One of the more exciting new features of Docker is to create a swarm of docker containers. Using the same docker tools to run a single container you can scale up to run several. I experimented with it a while ago for the ClusterVision Trinity project. I largely followed the steps from the Docker 11 swarm tutorial Build a Swarm cluster for Production. Swarm is much easier to setup and install than Kubernetes.

In Docker 12, swarm has become an integrated part of docker engine. Every docker engine is immediately capable of running swarm. The new features decided to play on docker and swarm's strengths, which is to make it easy to use. So what was easy before is now even easier.

Lets see how that looks in practice. Before docker 12 you would have to run the following:

docker run -d -p 8500:8500 --name=consul progrium/consul -server -bootstrap

docker run -d -p 4000:4000 swarm manage -H :4000 --replication --advertise 172.30.0.161:4000 consul://172.30.0.161:8500

In Docker 12, this becomes

docker swarm init

There is no longer any need to setup a separate DNS server (consul in the example), as Docker now comes with a built-in DNS server for its own services. The swarm init command will also print the follow up commands to join a node. Most importantly it will print the connection secrets that are needed to join the swarm.

The command to join a cluster was:

docker run -d swarm join --advertise=<node_ip>:2375 consul://<consul_ip>:8500

In docker 12, this becomes:

docker swarm join --secret 4ao565v9jsuogtq5t8s379ulb

This can also be copied from the output of docker swarm init. So all in all it is much easier to setup a swarm cluster natively.
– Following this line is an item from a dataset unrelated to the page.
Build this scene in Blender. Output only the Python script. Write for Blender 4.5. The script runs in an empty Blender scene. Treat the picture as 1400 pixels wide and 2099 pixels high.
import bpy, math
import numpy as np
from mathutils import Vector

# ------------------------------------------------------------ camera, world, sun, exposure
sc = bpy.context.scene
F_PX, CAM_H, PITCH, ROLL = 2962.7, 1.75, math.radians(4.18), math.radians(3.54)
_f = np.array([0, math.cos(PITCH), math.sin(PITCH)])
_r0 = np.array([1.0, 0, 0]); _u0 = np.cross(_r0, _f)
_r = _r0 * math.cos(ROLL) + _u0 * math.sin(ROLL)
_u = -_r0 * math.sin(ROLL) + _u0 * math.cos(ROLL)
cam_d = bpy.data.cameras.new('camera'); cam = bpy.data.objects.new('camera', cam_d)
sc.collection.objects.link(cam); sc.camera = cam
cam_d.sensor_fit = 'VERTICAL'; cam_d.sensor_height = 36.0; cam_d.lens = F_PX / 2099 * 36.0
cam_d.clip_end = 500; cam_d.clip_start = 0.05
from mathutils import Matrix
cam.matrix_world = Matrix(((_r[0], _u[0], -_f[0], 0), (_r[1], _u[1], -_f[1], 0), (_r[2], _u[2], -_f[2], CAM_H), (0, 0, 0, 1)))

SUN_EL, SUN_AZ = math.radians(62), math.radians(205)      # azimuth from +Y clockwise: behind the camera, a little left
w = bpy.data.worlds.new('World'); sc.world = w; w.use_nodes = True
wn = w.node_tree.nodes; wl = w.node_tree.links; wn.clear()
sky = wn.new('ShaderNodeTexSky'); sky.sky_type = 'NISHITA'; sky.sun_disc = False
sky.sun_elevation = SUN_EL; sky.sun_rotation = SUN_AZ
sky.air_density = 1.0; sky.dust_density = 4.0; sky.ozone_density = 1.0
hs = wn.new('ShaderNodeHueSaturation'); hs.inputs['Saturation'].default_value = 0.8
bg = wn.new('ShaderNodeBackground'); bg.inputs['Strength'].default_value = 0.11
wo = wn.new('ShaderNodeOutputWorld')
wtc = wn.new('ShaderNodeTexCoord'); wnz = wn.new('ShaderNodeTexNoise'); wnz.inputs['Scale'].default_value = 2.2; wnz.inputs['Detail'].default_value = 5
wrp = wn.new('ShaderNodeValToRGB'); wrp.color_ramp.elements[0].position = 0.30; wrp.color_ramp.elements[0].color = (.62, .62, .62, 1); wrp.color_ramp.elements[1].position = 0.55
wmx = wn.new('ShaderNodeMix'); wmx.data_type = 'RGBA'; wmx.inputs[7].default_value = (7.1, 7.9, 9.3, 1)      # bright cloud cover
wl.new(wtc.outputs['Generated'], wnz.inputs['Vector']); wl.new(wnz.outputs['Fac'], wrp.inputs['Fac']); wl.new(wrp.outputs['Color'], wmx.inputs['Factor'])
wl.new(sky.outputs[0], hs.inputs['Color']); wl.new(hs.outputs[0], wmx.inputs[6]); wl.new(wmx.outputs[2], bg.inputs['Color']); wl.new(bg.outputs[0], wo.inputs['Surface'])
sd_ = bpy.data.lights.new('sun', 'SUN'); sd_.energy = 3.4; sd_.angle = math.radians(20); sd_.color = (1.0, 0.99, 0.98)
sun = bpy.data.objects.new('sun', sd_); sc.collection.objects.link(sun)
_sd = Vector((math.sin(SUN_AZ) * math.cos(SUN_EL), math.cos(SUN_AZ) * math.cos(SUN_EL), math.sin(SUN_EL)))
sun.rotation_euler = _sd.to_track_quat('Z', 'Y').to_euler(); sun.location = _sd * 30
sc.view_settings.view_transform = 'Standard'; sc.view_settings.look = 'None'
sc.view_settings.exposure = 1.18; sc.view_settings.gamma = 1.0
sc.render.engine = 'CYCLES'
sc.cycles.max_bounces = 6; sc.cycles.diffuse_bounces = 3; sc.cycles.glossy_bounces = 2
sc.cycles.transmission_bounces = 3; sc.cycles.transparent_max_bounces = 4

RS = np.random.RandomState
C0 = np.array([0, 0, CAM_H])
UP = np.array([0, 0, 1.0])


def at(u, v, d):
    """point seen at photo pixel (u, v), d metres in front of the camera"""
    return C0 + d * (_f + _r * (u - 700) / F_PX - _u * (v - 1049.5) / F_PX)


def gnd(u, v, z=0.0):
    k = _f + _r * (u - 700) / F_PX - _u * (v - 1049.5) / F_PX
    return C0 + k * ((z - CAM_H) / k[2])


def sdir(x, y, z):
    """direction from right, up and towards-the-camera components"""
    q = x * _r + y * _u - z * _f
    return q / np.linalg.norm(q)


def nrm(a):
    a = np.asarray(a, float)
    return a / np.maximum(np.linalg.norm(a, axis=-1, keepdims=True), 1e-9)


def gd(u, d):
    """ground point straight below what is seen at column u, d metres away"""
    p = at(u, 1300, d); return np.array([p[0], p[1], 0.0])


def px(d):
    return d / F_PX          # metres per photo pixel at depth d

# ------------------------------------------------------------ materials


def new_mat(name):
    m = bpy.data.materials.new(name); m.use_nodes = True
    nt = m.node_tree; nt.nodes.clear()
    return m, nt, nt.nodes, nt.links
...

Docker 12 also comes with a new method of running containers in a swarm. In earlier versions of swarm, if you wanted to scale up a task to run in multiple containers you had to docker run it against the management node it several times. In the newer Docker 12, a docker service create command is added, which allows you to declare the specifics of the service and not care about how they are executed.

docker service create --name redis --replicas=5 myservice

It is possible scale up and down a service and to provide service tags. It is also possible to run a service globally on all nodes in the cluster.

With swarm in mind, the Dockerfile now contains a new keyword HEALTHCHECK. The healthcheck will be used to verify that your service is still running as it should.

Notably missing from the service definition are a few command line options that are available to docker run. It is not yet possible to define --privileged containers or use --net=host on a service. This makes it impossible to e.g. run kolla inside a docker swarm (which it can in Kubernetes).

So to summarize, the new native swarm interface is a small improvement over the previous version. It will make setting up a docker swarm even easier than before.